Dissociazione elementare di Silvia Gelosi

Silvia Gelosi, Dissociazione elementare, pref. di Gian Mario Villalta, Arcipelago itaca 2022

Questa raccolta di esordio di Silvia Gelosi affonda la sua lama in una prosa poetica diretta e senza fronzoli, una “dissociazione elementare” – come si conviene dal titolo – che ci riguarda un po’ tutti da vicino: riguarda le nostre paure, gli sbagli “innocenti”, il tempo che inesorabile passa, le stesse reiterate e quasi metodiche abitudini, l’assillo di non essere mai nel posto giusto al momento giusto.

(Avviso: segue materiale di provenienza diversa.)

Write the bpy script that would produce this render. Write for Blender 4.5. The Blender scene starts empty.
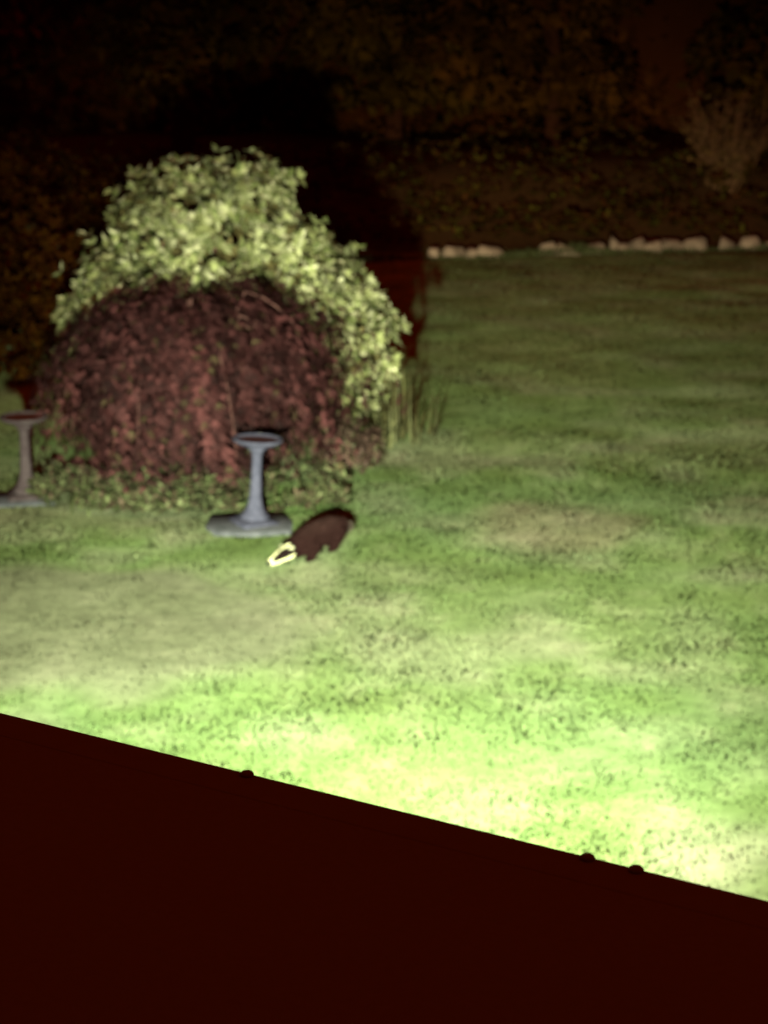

C’è un incolparsi e al tempo stesso un dir-si resistenti alle proprie pene, una sorta di commiserazione velata che lascia però spazio a “fasci di luce” e a un qual certo barlume di speranza, come mette ampiamente in evidenza Gian Mario Villalta nella sua accurata prefazione: “da un lato c’è la vita che ogni giorno presenta il conto dell’insofferenza, della fatica, della perdita di quel sé che si sarebbe voluti essere e che ancora si vorrebbe; ma, d’altro lato, quello che ancora si vorrebbe, al cospetto del presente, dovrebbe essere altro, dirsi altrimenti”. Dunque una commistione di identità plurime traspaiono da questo libro, quelle che ci fanno rivolgere lo sguardo sempre all’altro ma al tempo stesso senza poter essere “mai gli altri nel mondo”, come dicono questi versi: “non sarò mai gli altri nel mondo/ non importa se lo impari,/ sono pietra rotta/ sminuzzata e concessa/ ora rimango luce sparsa tra i tagli vivi/ i resti dei discorsi, i cocci buttati qui/ tra le ombre a righe/ confuse dalle foglie”.

Echi szymborskiani si ritrovano in questi brevi componimenti preceduti da un corsivo esplicativo, i quali danno spazio a svariate angustie quotidiane che si rivelano con laceranti momenti di “carcerazione dell’io” “tra il forno e il lavandino”, nel mentre “le stagioni mi rincorrono sul retro/ il ciliegio che non vuole, l’innesto è una ferita,/ lo stesso spacco che non si chiude, questo niente che mi copre”.

Del resto come si fa a non meditare su ciò che sarebbe potuto avvenire ma che invece non è accaduto? È una poesia esistenziale questa, piena di riflessioni su un tempo consumato, che diventa spesso un assillo, un leitmotiv che ritorna sempre uguale e di cui pochi si accorgono, quasi come nel passaggio generazionale da figlia a madre che segna l’approdo ad una piena maturità con tutte le problematiche che ciò concerne: “Rimango figlia,/ madre inesperta, in ritardo sulla luce/ con tutti i danni sulle spalle e adesso/ solo con due mani nude a cacciare spettri,/ soltanto due per sostenerne sei/ nel miracolo che si sporge, che cresce/ cercando di non farci troppo male”.

Del resto quando la vita presenta il suo conto è facile cadere, ma è proprio grazie a questa perdita – sostiene ancora Villalta – “che desiderio, speranza, libertà sono ancora ostinatamente vivi, e pretendono un lamento, una preghiera, un incontro nella parola”.